--- Begin ---
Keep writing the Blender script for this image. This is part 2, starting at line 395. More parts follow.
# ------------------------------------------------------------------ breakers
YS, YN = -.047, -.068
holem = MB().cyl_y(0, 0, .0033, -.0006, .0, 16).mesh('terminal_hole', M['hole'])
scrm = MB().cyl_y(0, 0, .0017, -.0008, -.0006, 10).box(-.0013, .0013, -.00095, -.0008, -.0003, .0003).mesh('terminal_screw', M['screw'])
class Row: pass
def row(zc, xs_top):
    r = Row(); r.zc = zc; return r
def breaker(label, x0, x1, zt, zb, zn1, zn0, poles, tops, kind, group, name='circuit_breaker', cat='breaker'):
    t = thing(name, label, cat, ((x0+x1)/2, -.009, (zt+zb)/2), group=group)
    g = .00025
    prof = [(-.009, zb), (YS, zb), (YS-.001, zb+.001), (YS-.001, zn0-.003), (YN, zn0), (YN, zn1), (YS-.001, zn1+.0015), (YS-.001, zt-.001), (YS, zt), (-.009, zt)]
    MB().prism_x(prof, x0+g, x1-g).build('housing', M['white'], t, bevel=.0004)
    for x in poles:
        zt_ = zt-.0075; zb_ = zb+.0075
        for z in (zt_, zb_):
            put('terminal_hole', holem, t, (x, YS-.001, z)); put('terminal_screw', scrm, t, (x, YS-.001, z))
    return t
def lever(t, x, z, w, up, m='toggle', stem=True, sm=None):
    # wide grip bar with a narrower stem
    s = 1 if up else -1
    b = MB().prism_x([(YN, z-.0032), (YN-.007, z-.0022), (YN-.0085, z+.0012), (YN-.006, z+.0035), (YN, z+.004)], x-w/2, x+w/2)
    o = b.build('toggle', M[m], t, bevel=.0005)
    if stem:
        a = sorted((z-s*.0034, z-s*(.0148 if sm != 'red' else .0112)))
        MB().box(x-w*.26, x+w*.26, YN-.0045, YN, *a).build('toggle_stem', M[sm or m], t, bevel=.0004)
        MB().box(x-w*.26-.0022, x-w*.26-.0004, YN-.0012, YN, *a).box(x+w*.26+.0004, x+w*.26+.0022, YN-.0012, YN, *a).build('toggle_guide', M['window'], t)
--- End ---
--- Begin ---
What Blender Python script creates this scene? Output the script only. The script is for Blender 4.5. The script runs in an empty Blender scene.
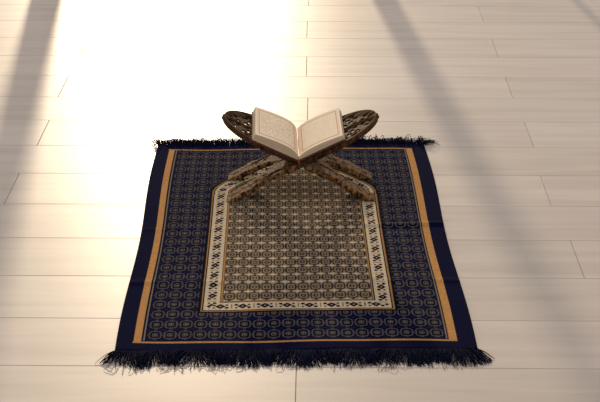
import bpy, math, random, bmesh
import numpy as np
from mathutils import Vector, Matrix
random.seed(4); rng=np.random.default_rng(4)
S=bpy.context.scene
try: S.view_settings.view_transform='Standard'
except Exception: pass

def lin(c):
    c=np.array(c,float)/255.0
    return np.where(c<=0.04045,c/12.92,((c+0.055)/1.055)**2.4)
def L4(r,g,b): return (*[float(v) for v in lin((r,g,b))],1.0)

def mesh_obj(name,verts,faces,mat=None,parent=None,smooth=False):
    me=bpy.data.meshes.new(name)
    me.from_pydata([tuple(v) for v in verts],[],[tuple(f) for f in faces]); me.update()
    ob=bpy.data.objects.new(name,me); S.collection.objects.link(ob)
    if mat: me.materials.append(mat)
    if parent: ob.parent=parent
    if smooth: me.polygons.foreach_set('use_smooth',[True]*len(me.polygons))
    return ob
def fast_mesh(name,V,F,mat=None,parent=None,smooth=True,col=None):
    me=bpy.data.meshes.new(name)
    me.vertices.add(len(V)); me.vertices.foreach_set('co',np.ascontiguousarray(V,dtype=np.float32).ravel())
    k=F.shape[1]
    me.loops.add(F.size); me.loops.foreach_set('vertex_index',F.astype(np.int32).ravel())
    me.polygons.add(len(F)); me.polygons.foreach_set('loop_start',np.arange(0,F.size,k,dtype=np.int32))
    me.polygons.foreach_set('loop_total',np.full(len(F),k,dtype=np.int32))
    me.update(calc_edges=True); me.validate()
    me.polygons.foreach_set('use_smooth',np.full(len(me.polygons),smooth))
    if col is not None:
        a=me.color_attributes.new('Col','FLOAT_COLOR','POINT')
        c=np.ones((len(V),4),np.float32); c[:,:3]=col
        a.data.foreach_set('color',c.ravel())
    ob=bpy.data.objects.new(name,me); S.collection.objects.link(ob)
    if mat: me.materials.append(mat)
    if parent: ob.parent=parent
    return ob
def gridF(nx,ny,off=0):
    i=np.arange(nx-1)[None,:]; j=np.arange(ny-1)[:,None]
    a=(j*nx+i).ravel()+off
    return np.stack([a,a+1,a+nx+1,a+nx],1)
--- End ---
The request:
Everything from the line that contains "What Blender Python" down to the line that contains "def L4(r,g,b): return" should be written out exactly, end lines too, minus the pictures.

Response to this exercise:
What Blender Python script creates this scene? Output the script only. The script is for Blender 4.5. The script runs in an empty Blender scene.
import bpy, math, random, bmesh
import numpy as np
from mathutils import Vector, Matrix
random.seed(4); rng=np.random.default_rng(4)
S=bpy.context.scene
try: S.view_settings.view_transform='Standard'
except Exception: pass

def lin(c):
    c=np.array(c,float)/255.0
    return np.where(c<=0.04045,c/12.92,((c+0.055)/1.055)**2.4)
def L4(r,g,b): return (*[float(v) for v in lin((r,g,b))],1.0)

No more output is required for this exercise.